8.2 Regarding any and all present and future claim resulting from the business relationship with merchants, including cheque claims, Solingen, Germany, shall be the exclusive place of jurisdiction. WÜSTHOFshall, however, be entitled to bring an action at the company seat or place of residence of the purchaser. This shall also apply in the case when the purchaser has no general place of jurisdiction in Germany or its company seat or place of residence or usual abode is unknown by the time the action is filed.
8.3 The contractual relationship between the contracting parties shall be exclusively governed by German law. The rules of the United Nations Convention on Contracts for the International Sale of Goods shall not apply.
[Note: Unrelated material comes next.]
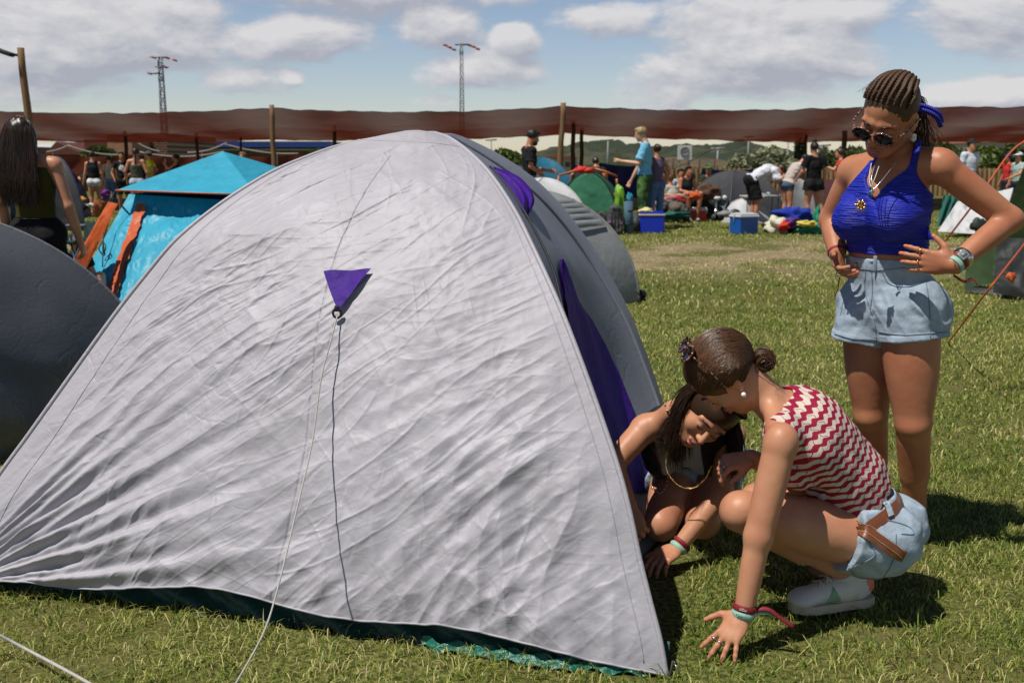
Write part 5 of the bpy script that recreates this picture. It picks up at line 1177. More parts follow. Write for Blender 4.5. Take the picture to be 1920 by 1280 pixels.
S.cut(P(1660, 474, 3.3), (0.02, 0, -1)); chb = V3(JA['chest'])
def notch(p, n): S.cut(p, n)
# neckline: V between the two cups, low at the back and under the arms
cR, cL = V3(P(1608, 352, 3.2)), V3(P(1712, 350, 3.1)); mid_ = V3(P(1641, 384, 3.12)); topc = V3(P(1655, 372, 3.3))
S2 = SDF(lo, hi, .004); S2.d = S.d.copy()
S.cut(V3(P(1606, 345, 3.2)), unit(np.array([-.80, .15, .60]))); S.cut(V3(P(1606, 362, 3.2)), unit(np.array([.62, 0, .78])))    # cup under her right arm
S2.cut(V3(P(1709, 358, 3.1)), unit(np.array([.70, .10, .66]))); S2.cut(V3(P(1700, 355, 3.1)), unit(np.array([-.52, 0, .86])))
for q in (S, S2): q.cut(V3(JA['chest'])+upA*.095, upA)
S.d = np.minimum(S.d, S2.d)
def dispT(V):
    return .0030*noise3(V[:, 0]*16, V[:, 1]*16, V[:, 2]*120+V[:, 0]*18)+.0015*noise3(V[:, 0]*30, V[:, 1]*30, V[:, 2]*230)
S.build('halter_top', M_blue_top, wa_, 1, dispT)
nape = V3(JA['neck'])-fwA*.055+upA*.05
BD0 = [o for o in wa_.children if o.name.startswith(('body', 'halter'))]
def cup(name, rows, off, m, root, n=44, mm=22):
    A = np.zeros((n, mm, 3)); ok = []
    R_ = catmull([Vector(r_) for r_ in rows], n)
    for i, r_ in enumerate(R_):
        row = []
        for j in range(mm):
            q = j/(mm-1); p_ = project(BD0, r_[1]*(1-q)+r_[2]*q, r_[0], off*(1 if 0 < j < mm-1 else .2)*min(1, (n-1-i)/14)); row.append(p_)
        good = [k_ for k_, x in enumerate(row) if x is not None]
        if len(good) > mm//2: row = [row[min(good, key=lambda g_: abs(g_-k_))] for k_ in range(mm)]; ok.append([tuple(x) for x in row])
    B = np.array(ok)
    for _ in range(3): B[1:-1, 1:-1] = (B[1:-1, 1:-1]*2+B[:-2, 1:-1]+B[2:, 1:-1]+B[1:-1, :-2]+B[1:-1, 2:])/6
    return gridmesh(name, B, m, root)
cup('cup', [(304, 1634, 1641), (320, 1621, 1632), (338, 1604, 1626), (355, 1588, 1632), (374, 1574, 1640), (396, 1570, 1646), (425, 1574, 1660), (450, 1580, 1665)], .010, M_blue_top, wa_)
cup('cup', [(268, 1716, 1727), (290, 1711, 1724), (310, 1706, 1720), (324, 1692, 1720), (338, 1672, 1727), (354, 1655, 1739), (372, 1643, 1752), (392, 1640, 1764), (420, 1640, 1768), (450, 1646, 1766)], .010, M_blue_top, wa_)
mb = MB(); mb.tube(catmull([P(1719, 286, 3.10), P(1722, 268, 3.16), Vector(nape-sdA*.02)], 14), [.011]*7+[.009]*7, 8, squash=.5); mb.build('strap', M_blue_top, wa_)
mb = MB(); mb.tube(catmull([P(1637, 306, 3.15), Vector(V3(JA['neck'])+sdA*.055+upA*.035+fwA*.02), Vector(nape+sdA*.02)], 14), [.008]*14, 8, squash=.5); mb.build('strap', M_blue_top, wa_)
mb = MB(); bc = P(1613, 385, 3.085); mb.ball(bc, .009, 8, 6)
for i in range(7):
    a = i*2*PI/7+.3; e = bc+Vector((.020*math.cos(a), -.004, .020*math.sin(a))); mb.tube([bc, e], [.006, .0018], 6); mb.ball(e*.6+bc*.4+Vector((0, -.006, 0)), .0042, 8, 6)
mb.build('brooch', M_gold, wa_)
# necklace
def chain(name, pts, r, m, root, link_len=None, n=60):
    c = catmull(pts, n); mb = MB()
    if link_len:
        for i in range(n-1):
            a, b = c[i], c[i+1]; d = (b-a).normalized(); o = d.orthogonal().normalized(); o = o if i % 2 else d.cross(o); L_ = (b-a).length*.72
            ring = [(a+b)/2+d*math.cos(t)*L_+o*math.sin(t)*r*2.0 for t in np.linspace(0, 2*PI, 9)]; mb.tube(ring, r*.55, 4, cap=False)
    else: mb.tube(c, r, 5)
    return mb.build(name, m, root)
chain('necklace', [P(1640, 310, 3.14), P(1634, 335, 3.11), P(1636, 355, 3.095), P(1652, 340, 3.10), P(1680, 305, 3.13)], .0014, M_silv, wa_)
chain('necklace', [P(1634, 306, 3.15), P(1630, 330, 3.125), P(1633, 350, 3.1), P(1640, 335, 3.1), P(1648, 312, 3.13)], .0014, mat('white_bead', (.6, .58, .54), .5), wa_)
mb = MB(); c = P(1634, 361, 3.09); mb.tube([c+Vector((0, 0, .008)), c+Vector((0, 0, -.016))], .003, 6); mb.tube([c+Vector((-.008, 0, .002)), c+Vector((.008, 0, .002))], .003, 6); mb.build('pendant', mat('turquoise', (.08, .2, .25), .3), wa_)
# denim shorts
def denim(name, col):
    m, nt, N, L = newmat(name); o = N.new('ShaderNodeOutputMaterial'); b = N.new('ShaderNodeBsdfPrincipled'); L.new(b.outputs[0], o.inputs[0]); tc = N.new('ShaderNodeTexCoord')
    n = N.new('ShaderNodeTexNoise'); n.inputs['Scale'].default_value = 13; n.inputs['Detail'].default_value = 7; n.inputs['Roughness'].default_value = .65; L.new(tc.outputs['Object'], n.inputs['Vector']); r = N.new('ShaderNodeValToRGB'); L.new(n.outputs[0], r.inputs[0])
    r.color_ramp.elements[0].position = .32; r.color_ramp.elements[1].position = .68; r.color_ramp.elements[0].color = (*[c*.72 for c in col], 1); r.color_ramp.elements[1].color = (*[min(1, c*1.22) for c in col], 1)
    L.new(r.outputs[0], b.inputs['Base Color']); b.inputs['Roughness'].default_value = .9; b.inputs['Specular IOR Level'].default_value = .15; wv = N.new('ShaderNodeTexWave'); wv.inputs['Scale'].default_value = 260; wv.bands_direction = 'DIAGONAL'; L.new(tc.outputs['Object'], wv.inputs['Vector'])
    bp = N.new('ShaderNodeBump'); bp.inputs['Strength'].default_value = .35; bp.inputs['Distance'].default_value = .0008; L.new(wv.outputs[0], bp.inputs['Height']); n2 = N.new('ShaderNodeTexNoise'); n2.inputs['Scale'].default_value = 26; n2.inputs['Detail'].default_value = 5; L.new(tc.outputs['Object'], n2.inputs['Vector'])
    b2 = N.new('ShaderNodeBump'); b2.inputs['Strength'].default_value = .6; b2.inputs['Distance'].default_value = .008; L.new(n2.outputs[0], b2.inputs['Height']); L.new(bp.outputs[0], b2.inputs['Normal']); L.new(b2.outputs[0], b.inputs['Normal']); return m
M_denim = denim('light_denim', (.36, .44, .52)); M_stitch = mat('stitching', (.30, .34, .40), .8)
lo, hi = bounds(JA, ['waist', 'pel', 'hipR', 'hipL', 'knR', 'knL'], .17); S = SDF(lo, hi, .004); torso(S, JA, dict(RA, bust=0), 1, .011, neck=False); S.cut(P(1660, 482, 3.3), (0, 0, 1))
hemA = {}
for q, (x, y, yy) in (('R', (1622, 640, 3.37)), ('L', (1711, 634, 3.23))):
    hp = V3(JA['hip'+q]); e = V3(P(x, y, yy)); hemA[q] = e; S.cone(hp, e, .108, .111, .03, cut=True); S.cone(e+(hp-e)*.22, e, .113, .114, .002, cut=True, cut0=True)
def dispD(V):
    z = V[:, 2]; l = V-V3(JA['pel']); x = l@sdA; cz = np.abs(x)
    return .0045*ridge1(noise3(x*4, V[:, 1]*4, z*17+np.abs(x)*22))*np.exp(-((z-.83)/.09)**2)+.003*noise3(V[:, 0]*20, V[:, 1]*20, V[:, 2]*35)-.005*np.exp(-(x/.010)**2)*(z > .80)*(z < .98)
def ridge1(n): return 1-2*np.abs(n)
S.build('denim_shorts', M_denim, wa_, 1, dispD)
def onbody(o, px, py, guess, off=.003, n=None):
    return P(px, py, guess)
def surfline(name, objs, pxs, r, m, root, n=40, off=.001, guess=3.1, seg=5):
    out_ = []
    cc_ = catmull([Vector((x, y, 0)) for x, y in pxs], n); last = None
    for c in cc_:
        p_ = project(objs, c.x, c.y, off)
        if p_ is not None and (last is None or (p_-last).length < .06): out_.append(p_); last = p_
    if len(out_) < 3: return None
    mb = MB(); mb.tube(out_, r, seg); return mb.build(name, m, root)
SH = [o for o in wa_.children if o.name.startswith('denim_shorts')]; BD = [o for o in wa_.children if o.name.startswith('body')]
M_denim_d = denim('denim_seam', (.20, .26, .33))
for pts in ([(1590, 500), (1640, 506), (1700, 502)], [(1624, 500), (1622, 540), (1630, 575), (1640, 600), (1644, 636)], [(1634, 505), (1636, 545), (1632, 580)], [(1735, 525), (1742, 570), (1744, 632)], [(1652, 505), (1668, 532), (1700, 538), (1730, 530)]): surfline('seam', SH, pts, .0016, M_denim_d, wa_)
for pts in ([(1566, 626), (1600, 635), (1644, 637)], [(1648, 622), (1700, 628), (1784, 622)]): surfline('cuff_seam', SH, pts, .0022, M_denim_d, wa_)
mb = MB(); c = project(SH, 1607, 496, .003) or P(1607, 496, 3.1); mb.tube([c+Vector((0, .004, 0)), c+Vector((0, -.003, 0))], .0085, 14); mb.build('button', mat('copper', (.5, .26, .15), .4, metal=.8), wa_)
for (x, y) in ((1642, 494), (1720, 482)):
    c = project(SH, x, y, .004)
    if c: mb = MB(); mb.box(c, (.011, .006, .05), bevel=.001); mb.build('belt_loop', M_denim, wa_)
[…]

8.4 In the event single provisions are or become ineffective or unenforceable in whole or in part, the effectiveness of the remaining provisions shall not be affected thereby.
8.5 The German language text of these General Terms and Conditions is the original text. This translation has been prepared for the purpose of easier international understanding. In the event of disputes the German version shall be relevant, and particularly regarding the interpretation of single provisions of these available General Terms and Conditions the terminology and definitions of the German law shall be governing.